The panel was a successful pitch for France as an arbitration place of choice and the panelists certainly gave the audience much food for thought. The event covered two questions: why do business under French law, where the panelists covered principle of French contractual law, and a second panel which addressed Paris as a preferred seat of arbitration.

The first panel on arbitrating under French law presented the main principles of French contract law: (i) contractual freedom; (ii) the binding nature of the contract and; (iii) the good faith principle, especially significant since the 2016 reform.

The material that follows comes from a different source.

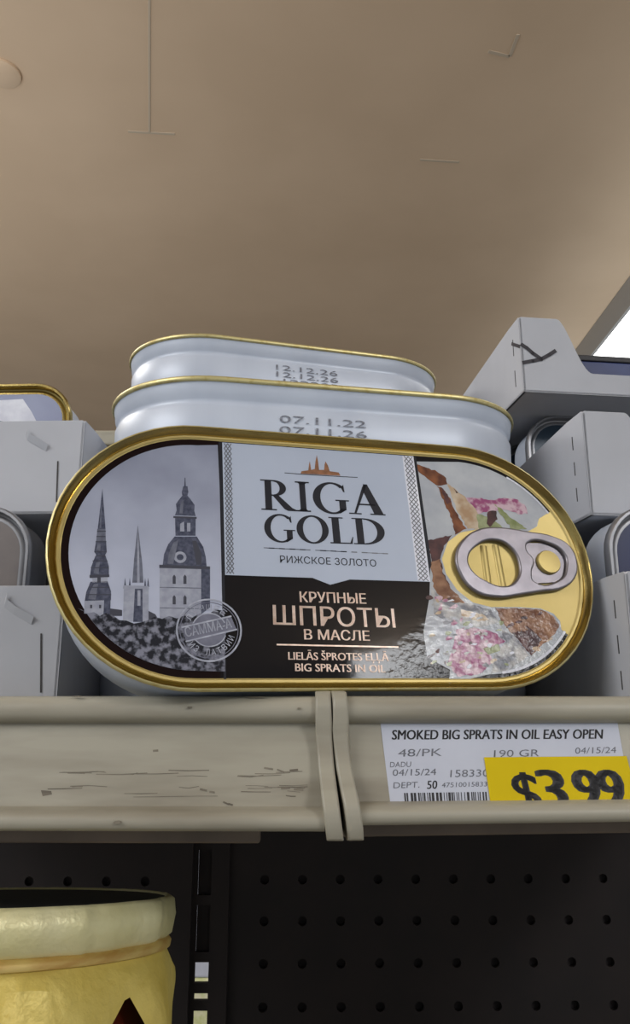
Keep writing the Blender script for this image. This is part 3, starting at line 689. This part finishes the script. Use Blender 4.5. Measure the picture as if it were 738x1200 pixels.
# ------------------------------------------------------------------ display trays
def tray(label, M, wd, dp, h, low, post, side, slits='dash'):
    """side=+1: tray whose visible corner is at its left end; -1: at its right end. Local x runs away from that corner."""
    r = empty('display_tray', M); tag(r, label, 'cardboard tray', 'white cardboard display trays')
    s = side; t = .0009
    def arc(x0, z0, x1, z1, n=8):  # quarter ease
        return [(x0 + (x1 - x0) * math.sin(i / n * math.pi / 2), z1 + (z0 - z1) * math.cos(i / n * math.pi / 2)) for i in range(n + 1)]
    fr = [(0, 0), (wd, 0), (wd, h), (wd - post, h)] if False else [(0, 0), (wd, 0)]
    fr += [(wd, h - .004), (wd - .004, h), (wd - post, h)]
    cutw = .014
    S_ = [(post + cutw * (i / 14), low + (h - low) * (.5 + .5 * math.cos((i / 14) ** .9 * math.pi))) for i in range(15)]
    fr += [(wd - x, z) for x, z in S_[1:]] + [(x, z) for x, z in reversed(S_)] + [(.0008, h), (0, h - .0008)]
    MB().prism(fr, 0, t, lambda a, b, d: (s * a, d, b)).build('front_panel', M_['cardboard'], r, bevel=.0002)
    MB().box(min(0, s * wd), max(0, s * wd), 0, dp, 0, t).build('base', M_['cardboard'], r)
    sd = [(0, 0), (dp, 0), (dp, h * .8), (.012, h), (.001, h), (0, h - .0008)]
    for xs in (0, wd - t):
        MB().prism(sd, xs, xs + t, lambda a, b, d: (s * d, a, b)).build('side_panel', M_['cardboard'], r)
    MB().box(min(0, s * wd), max(0, s * wd), dp - t, dp, 0, h * .8).build('back_panel', M_['cardboard'], r)
    return r
def dashes(r, side, ys, z0, z1, n, x=-.0001, wd=.0005):
    mb = MB()
    for k in range(n):
        a = z0 + (z1 - z0) * (k + .1) / n; b = z0 + (z1 - z0) * (k + .62) / n
        mb.box(min(0, side * x) - .00002, max(0, side * x) + .00002, ys, ys + wd, a, b)
    mb.build('perforation', M_['cardedge'], r)
YR = math.radians(7)
# right stack, three trays
tr1 = tray('white cardboard tray lowest in the right stack, standing on the shelf', T(.0872, .2140, .0002, YR), .125, .135, .0375, .014, .030, 1)
dashes(tr1, 1, .0070, .004, .034, 3)
tr2 = tray('white cardboard tray in the middle of the right stack', T(.0918, .2480, .0623, YR), .125, .130, .0370, .012, .0155, 1)
dashes(tr2, 1, .0085, .006, .034, 3)
tr3 = tray('topmost white cardboard tray at right, marked with a black pen check', T(.0846, .2900, .1240, YR), .135, .130, .0335, .0095, .0165, 1)
dashes(tr3, 1, .0075, .004, .032, 2)
bpy.context.view_layer.update()
M3 = tr3.matrix_world.copy(); mb = MB()
def tf(x, z, d): return (x, -d, z)
def T3(px, py):
    p = on_plane(px, py, M3, 1, 0); return (p.x, p.z)
strip(mb, [T3(*p) for p in ((611, 404), (617, 408), (624, 414), (634, 421))], .0016, .0002, 0, tf)
strip(mb, [T3(*p) for p in ((613, 425), (624, 423), (634, 421), (643, 416), (650, 411.5))], .0016, .0002, 0, tf)
mb.build('ink_mark', M_['ink'], tr3, fix=False)
def T3s(px, py):
    p = on_plane(px, py, M3, 0, 0); return (p.y, p.z)
mb = MB(); strip(mb, [T3s(600, 403), T3s(609, 406)], .0014, .0002, 0, lambda y, z, d: (-d, y, z)); mb.build('ink_mark', M_['ink'], tr3, fix=False)
G = 'small rounded tins in the display trays'
def in_tray(rx, ry, base, x, y, yaw): 
    p = Vector((rx, ry, 0)) + Matrix.Rotation(yaw, 3, 'Z') @ Vector((x, y, 0)); return stand(p.x, p.y, base, yaw)
club_can('navy-faced rounded tin with silver rim in the lowest right tray', in_tray(.0872, .2140, .0012, .0055 + CL, .018, YR), M_['tinsilver'], M_['navy'], M_['tin'], G)
club_can('rounded tin behind the navy-faced one in the lowest right tray', in_tray(.0872, .2140, .0012, .0055 + CL, .095, YR), M_['tinsilver'], M_['navy'], M_['tin'], G)
club_can('dark teal rounded tin with silver rim in the middle right tray', in_tray(.0918, .2480, .0633, .0080 + CL, .066, YR), M_['tinsilver'], M_['teal'], M_['tin'], G)
club_can('rounded tin behind the dark teal one in the middle right tray', in_tray(.0918, .2480, .0633, .0080 + CL, .105, YR), M_['tinsilver'], M_['teal'], M_['tin'], G)
bx = empty('flat_carton', T(.0846, .2900, .1250, YR)); tag(bx, 'flat blue carton with black top edge in the topmost right tray', 'carton')
MB().box(.0190, .1280, .0075, .0900, 0, .0178).build('carton_body', M_['bluecard'], bx, bevel=.0006)
MB().box(.0186, .1284, .0071, .0904, .0178, .0205).build('carton_lid', M_['print'], bx, bevel=.0005)

# left stack, two trays
YL = math.radians(-2)
tl1 = tray('lower white cardboard tray at left, standing on the shelf', T(-.0722, .2210, .0002, YL), .125, .120, .0345, .0345, .02, -1)
tl2 = tray('upper white cardboard tray at left, resting on the silver tin', T(-.0788, .2480, .0628, YL), .125, .120, .0330, .0330, .02, -1)
bpy.context.view_layer.update()
for tr_, a, b, flap in ((tl1, (48.5, 743), (48.2, 811), [(6, 703), (5, 711), (16, 720), (37, 732)]), (tl2, (68, 541), (66.5, 588), [(31, 510), (32, 516), (42, 522), (54, 529)])):
    Mt = tr_.matrix_world.copy(); g = lambda px, py: (lambda p: (p.x, p.z))(on_plane(px, py, Mt, 1, 0))
    mb = MB(); strip(mb, [g(*a), g(*b)], .0005, .0002, 0, tf); mb.build('slit', M_['cardedge'], tr_, fix=False)
    # half-pushed-in thumb tab, edge catching the light
    mb = MB(); q = [g(*p) for p in flap]; top = [(q[0][0], q[0][1] + .001), (q[-1][0] + .001, q[-1][1] + .0012)]
    mb.add([(p[0], -.00015, p[1]) for p in q] + [(p[0] + .0009, -.0012, p[1] + .0022) for p in reversed(q)], [(0, 1, 6, 7), (1, 2, 5, 6), (2, 3, 4, 5)])
    mb.build('thumb_tab', M_['cardboard'], tr_)
club_can('bare silver rounded tin in the lower left tray', stand(-.0885 - CL, .2360, .0012, YL), M_['tinsilver'], M_['greyface'], M_['tinsilver'], G)
club_can('silver rounded tin at the back of the lower left tray', stand(-.0885 - CL, .3100, .0012, YL), M_['tinsilver'], M_['greyface'], M_['tinsilver'], G)
cg = club_can('gold-rimmed rounded tin with lilac label in the upper left tray', stand(-.0955 - CL, .2840, .0638, YL), M_['gold'], M_['lilac'], M_['tin'], G,
    extra=[[(.020, .024), (.032, .0245), (.036, .019), (.040, .012), (.034, .006), (.022, .004), (.016, .012)]])
mb = MB(); mb.poly([(.020, .016), (.026, .0150), (.030, .0125), (.030, .0112), (.024, .0132), (.019, .0145)], .01985, 0); mb.build('label_stroke', M_['teal'], cg, fix=False)

# ------------------------------------------------------------------ back panel of the shelving
def pegboard(name_label, x0, y, yaw, nx, hx, z0, nz, left, ztop):
    M = T(x0, y, 0, yaw); r = empty('pegboard_panel', M); tag(r, name_label, 'pegboard', 'dark perforated back panels')
    P = .0254; mb = MB(); hr = .0030; n = 16
    xa = hx - P / 2
    for i in range(nx):
        for k in range(nz):
            cx = hx + i * P * (-1 if left else 1); cz = z0 - k * P; h = P / 2
            sq = []
            for j in range(n):
                t = j * 2 * math.pi / n; c, s = math.cos(t), math.sin(t); m = max(abs(c), abs(s)); sq.append((cx + c / m * h, 0, cz + s / m * h))
            ci = [(cx + math.cos(j * 2 * math.pi / n) * hr, 0, cz + math.sin(j * 2 * math.pi / n) * hr) for j in range(n)]
            cb = [(p[0], .004, p[2]) for p in ci]
            mb.loft([sq, ci, cb])
            # corners of the square cell
            for sx, sz in ((1, 1), (-1, 1), (-1, -1), (1, -1)):
                pass
    s0 = hx - (nx - .5) * P if left else hx - P / 2; s1 = hx + P / 2 if left else hx + (nx - .5) * P
    zt = z0 + P / 2; zb = z0 - (nz - .5) * P
    mb.box(s0, s1, 0, .004, zt, ztop)
    if left: mb.box(s1, s1 + .018, 0, .004, zb, ztop)
    else: mb.box(s0 - .014, s0, 0, .004, zb, ztop)
    mb.box(s0, s1, .0045, .006, zb, ztop)
    return r, mb, s0, s1
def place_peg(label, px, py, Y, yaw, nx, nz, left, ztop):
    d = ray(px, py); p = CAM + d * (Y / d.y)
    r = empty('pegboard_panel', T(p.x, Y, p.z, yaw)); tag(r, label, 'pegboard')
    q, mb, s0, s1 = pegboard(label, 0, 0, 0, nx, 0, 0, nz, left, ztop - p.z); bpy.data.objects.remove(q)
    mb.build('perforated_sheet', M_['darkmetal'], r)
    MB().box(s0, s1, -.006, .010, ztop - p.z, ztop - p.z + .012).build('top_rail', M_['paint'], r, bevel=.002)
    return r
place_peg('dark perforated back panel at right below the shelf', 310, 1031, .560, math.radians(-1.0) * -1, 16, 6, False, .188)
place_peg('dark perforated back panel at left behind the yellow foil jar', 170, 1033, .548, math.radians(0), 9, 6, True, .188)
d = ray(237, 1100); p = CAM + d * (.555 / d.y)
up = empty('slotted_upright', T(p.x, .556, 0)); tag(up, 'dark steel upright with slots between the two back panels', 'upright')
mb = MB(); wv = .0165
zt = .186; z = -.1630
mb.box(-wv, -.0045, 0, .003, -.30, zt); mb.box(.0045, wv, 0, .003, -.30, zt); mb.box(-.0045, .0045, 0, .003, -.060, zt)
zz = -.060
while zz > -.150:       # upper slots with the web of the neighbouring bracket behind
    mb.box(-.0045, .0045, 0, .003, zz - .034, zz - .028); zz -= .034
mb.box(-.0045, .0045, .0035, .005, -.1628, zt)
for top, hh in ((.0000, .0110), (.0170, .0040), (.0270, .0090), (.0420, .0090), (.0570, .0090), (.0720, .0090), (.0870, .0090), (.102, .009)):
    mb.box(-.0045, .0045, 0, .003, z - top - (.0170 if top == 0 else .0100 if hh < .005 else .0150), z - top - hh)
mb.box(-wv, -wv + .003, .003, .02, -.30, zt); mb.box(wv - .003, wv, .003, .02, -.30, zt)
mb.build('slotted_post', M_['darkmetal'], up)
# pale pack seen through the slots, standing on the other side
lowshelf = empty('metal_shelf', T(0, 0, -.235)); tag(lowshelf, 'lower shelf below the frame holding the foil topped jar', 'shelf', 'lower shelves')
MB().box(-.30, .32, .10, .530, -.004, 0).build('deck', M_['paint'], lowshelf); MB().box(-.30, .32, .095, .10, -.03, 0).build('price_rail', M_['paint'], lowshelf, bevel=.001)
pk = empty('display_carton', T(-.215, 1.55, -1.5)); tag(pk, 'pale green and cream carton in the next aisle, glimpsed through the upright slots', 'carton')
MB().box(-.14, .14, 0, .2, 0, 1.02).build('lower_carton', M_['green'], pk, bevel=.004); MB().box(-.14, .14, 0, .2, 1.02, 1.3).build('upper_carton', M_['paper'], pk, bevel=.004)

# ------------------------------------------------------------------ jar with foil cap
JX, JY, JR = -.0960, .2440, .0535
jar = empty('foil_capped_jar', T(JX, JY, -.235)); tag(jar, 'dark red jar with a yellow foil wrapped lid on the lower shelf', 'jar')
def circ(r, z, n=176, f=None, ph=0):
    out = []
    for i in range(n):
        t = i * 2 * math.pi / n + ph; rr = r + (f(t) if f else 0); out.append((rr * math.cos(t), rr * math.sin(t), z))
    return out
ZL = .235 + (-.0545 + .0015)     # lid top height above the lower shelf
gl = [circ(r, z, 64) for r, z in ((.05, 0), (.056, .003), (.0575, .01), (.0575, .120), (.055, .140), (.050, .152), (.048, ZL - .014))]
MB().loft(gl, 0, True, True).build('glass_body', M_['jam'], jar, smooth=50)
capT = Matrix.Translation((0, 0, ZL - .007)) @ Matrix.Rotation(math.radians(-9.5), 4, 'X')
def tilt(rs): return [[tuple(capT @ Vector(q)) for q in r] for r in rs]
def fold(t): return .0004 * math.sin(9 * t + 1) + .0003 * math.sin(17 * t) + .0011 * (((t * 11 / math.pi / 2 + .3) % 1) ** 2) - .0004
lid_r = tilt([circ(JR - .0018, -.0044, f=fold), circ(JR + .0002, -.0028, f=fold), circ(JR + .0010, .0022, f=fold), circ(JR + .0004, .0060, f=fold), circ(JR - .0008, .0069, f=fold), circ(JR - .0016, .0068), circ(JR - .0020, .0062)])
cap = MB().loft(lid_r).build('foil_lid', M_['foilside'], jar, smooth=50)
MB().loft(tilt([circ(JR - .0019, .0063), circ(.02, .0056), circ(.002, .0056)]), 0, False, True).build('lid_top', M_['lidtop'], cap, smooth=30)
mb = MB()
n = 96; mb.loft(tilt([circ(JR - .0012, -.0068), circ(JR + .0004, -.0063), circ(JR + .0006, -.0050), circ(JR - .0002, -.0040), circ(JR - .003, -.0036)])); mb.build('tape_band', M_['band'], jar, smooth=50)
# foil skirt: flaring below the band, zigzag lower edge, folded facets
def skf(t): return .0016 * abs(((t * 7 / math.pi) % 2) - 1)
n = 192; top, up2, mid, low = [], [], [], []
for i in range(n):
    t = i * 2 * math.pi / n
    dt = (t - math.radians(-27) + math.pi / 8) % (math.pi / 4) - math.pi / 8
    notch = max(0, 1 - abs(dt) / .56); fac = abs(((t * 4.5 / math.pi + .32) % 1) - .5) * 2
    r0 = JR - .0012; r1 = JR + .0006 + .0016 * fac; r2 = JR + .0040 + .0034 * fac
    zl = -.050 + .0362 * notch
    top.append((r0 * math.cos(t), r0 * math.sin(t), -.0062)); up2.append((r1 * math.cos(t), r1 * math.sin(t), -.0110 + .001 * math.sin(11 * t)))
    k = (zl + .0110) / -.039; q = r1 + (r2 - r1) * k
    k2 = k * .5; q2 = r1 + (r2 - r1) * k2 + .0012 * abs(math.sin(6.5 * t))
    mid.append((q2 * math.cos(t), q2 * math.sin(t), -.0110 - .039 * k2)); low.append((q * math.cos(t), q * math.sin(t), zl))
MB().loft(tilt([top, up2, mid, low])).build('foil_skirt', M_['foil'], jar, smooth=25)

The panel took the audience through the life cycle of a contract by comparison with Israeli law – and found several similarities.

While the stereotype is that French people get offended when foreigners assume there is nothing beyond Paris, it has actually come in handy for international arbitration, as the system has been centralized through the capital, especially with the creation of the international chamber of the Paris Court of Appeal, as was discussed during the second panel.

The panelists confirmed that French judges speak English and presented a few of the innovative features of the international chamber: proceedings can be conducted in English; foreign registered lawyers can appear under certain conditions; a binding procedural timetable; and evidence can be submitted in English (and experts and witnesses can testify in English and submit their documents in English), though written submissions have to be in French.  They also stressed how easy it was in France to obtain money stemming from an award because a party can ask for conservatory attachment measures even without a court enforcement order and the tariff is, once again, quite low (200 Euros to the bailiff). However, the party does need to file for recognition of the award within a month.

Tel Aviv Arbitration Week 2023 was a huge success and we hope to see you all next year at the 5th annual Tel Aviv Arbitration Week!